You could blame it on loud arena rockers who’ve booked themselves in their acoustic incarnations into SRO clubs that have never previously been mistaken for study halls. But as anyone who goes to concerts regularly knows, the garrulousness is epidemic in almost all settings outside of the actual classical concert hall.

God save the performer who books a corporate gig and expects a moment of attention. Fiona Apple exited the stage at a Louis Vuitton-hosted gig in Tokyo in 2016 after telling the crowd to “shut the f— up” — a very familiar refrain — and saying, “Predictable! Predictable fashion, what the f—?” She reportedly tried dinging a small bell to get the audience’s attention, a level of subtlety that works at wedding receptions but not in rock ‘n’ roll (or the solo piano-playing singer-songwriter version of it).

Even at the arena level, if you’re wondering if pure pop performers notice that no one seems to be paying attention to them… they notice.

As he attempted to sing the ballads from his catalog at a Manchester gig four years ago, Justin Bieber also expressed his frustration, although he seemed to be alone in not saying “shut the f— up.” “Try and stay as quiet as possible,” Bieber urged the audience. “You can scream as much as you want afterwards, but while I’m singing, try and stay quiet.” This fell on deaf ears — gone deaf from the sound of their own voices, possibly. “I just thought I could have a moment to say something. I can cut the bullshit if you want. I’m trying to engage, but if you guys don’t want to, I’ll play the music,” he said.

The implicit reaction of the talker class to shushing hints: Shut up and sing… so we can catch up amongst ourselves while you sing.

In 2014, a widely circulated essay from Seattle’s The Stranger got to the heart of the matter. The headline bore the F-phrase sadly near to every attentive fan’s and artist’s heart: “A Polite Request for Showers to SHUT THE F— UP.”

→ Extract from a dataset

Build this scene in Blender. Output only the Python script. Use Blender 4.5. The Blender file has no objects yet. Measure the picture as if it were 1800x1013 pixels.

“Even if you’re involved in a deep existential discussion, you still deserve a face slap,” wrote Dave Segal. “Take it outside, Jean-Paul Sartre… One always feels the urge to shush or give the evil eye to these boors. But doing so usually results in charges of you being an ‘uptight asshole’ and other forms of derision. Plus, when a good 30-50 percent of the audience is offending, how do you get ’em all to STFU? You can’t. Moreover, you cause yourself to miss out on the performance while trying to quash their rudeness.” Indeed, anyone who works up the gumption to play librarian and put fingers to lips in a friendly gesture to the chattering class is familiar with the glare that results, or, better yet, the spoken justification that they paid for the privilege of discussing their workday, relationship issues or favorite tequila brand over a live heart-and-soul soundtrack.

Of course, when the band leaves the stage to mop brows during an encore call, there’s the ultimate irony: No one actually makes noise to demand an encore anymore. Fans typically stand there quietly — maybe for the first time all night — just assuming that the artist will return to the stage without any particular clapping or vocalizing on their part.

More and more artists are demanding that patrons deposit their smartphones in locked pouches on the way into shows, as if that were the worst problem. The first performer who can find a way to lock up fans’ voiceboxes for an hour and 45 will truly be an international hero.